In 2025, we took a significant step: portfolio management has "shifted left." We are no longer involved only when a change initiative is being defined, but at the very inception of an idea. This allows us to detect developments in legislation and political decision-making—both nationally and internationally—before they put pressure on our organization. 

To facilitate this, we added an Inventorisation Phase (Phase 0) to our portfolio funnel. Here, we track initiatives that are still in the early stage, such as emerging national and international regulations. Only after this do they move into Phase 1: the Orientation Phase, where a potential change initiative is detailed so that a formal decision can be made. 

Labeling: Transparent Choices 

From the orientation phase onward, labeling comes into play. We make choices transparent using three clear labels: Strategic portfolio management at the Public Prosecution Service 

1️⃣ Locked-in (Must-do): Legal obligations, administrative agreements, and supply chain continuity. 

2️⃣ Exchangeable (Could-do): Desirable improvements that only proceed if there is available capacity. 

3️⃣ Reconsider (Rethink-do): Too heavy, too complex, or too early; these require redesigning or phasing first. 

This framework prevents us from taking on everything at once and provides clear options for decision-making. We have moved away from the traditional approach to prioritization because it offered too little perspective for practical action. 

Why This Is So Important 

Portfolio management in public organizations often focuses too heavily on the delivery phase rather than the creation phase (definition and strategic weighing). This leads to reactive behavior and high costs when adjustments are made late in the process. 

A balanced focus on portfolio definition is crucial for strategic steering and riskmanagement. Unfortunately, portfolio management in public sectors often falls short in early detection and strategic choices, which limits agility. 
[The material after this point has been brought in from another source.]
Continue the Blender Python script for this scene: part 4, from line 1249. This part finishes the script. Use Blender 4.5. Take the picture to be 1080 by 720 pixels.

Shift Left offers the solution: by being involved early, we identify risks, dependencies, and legislative impacts before they strain capacity and resources. Portfolio management is now actively involved in strategy development, proactively seeking out new developments or participating in the drafting of new laws and regulations. 

The emphasis is placed on the entire trajectory before a change initiative is fully formed and executed, rather than on the execution phase alone. We have adapted our portfolio process accordingly, introducing several "tables" (consultative bodies) to monitor this. An example is the "Weighing Table", where stakeholders from strategy, impact, and legislative development track, discuss, and label new regulations. 

The Power of the Combination 

By combining Shift Left and Labeling, the Public Prosecution Service has implemented a portfolio approach that: 


  • ✅ Detects risks and dependencies at an early stage. 


  • ✅ Substantiates strategic choices before pressure builds. 


  • ✅ Directs capacity and resources toward what is truly essential.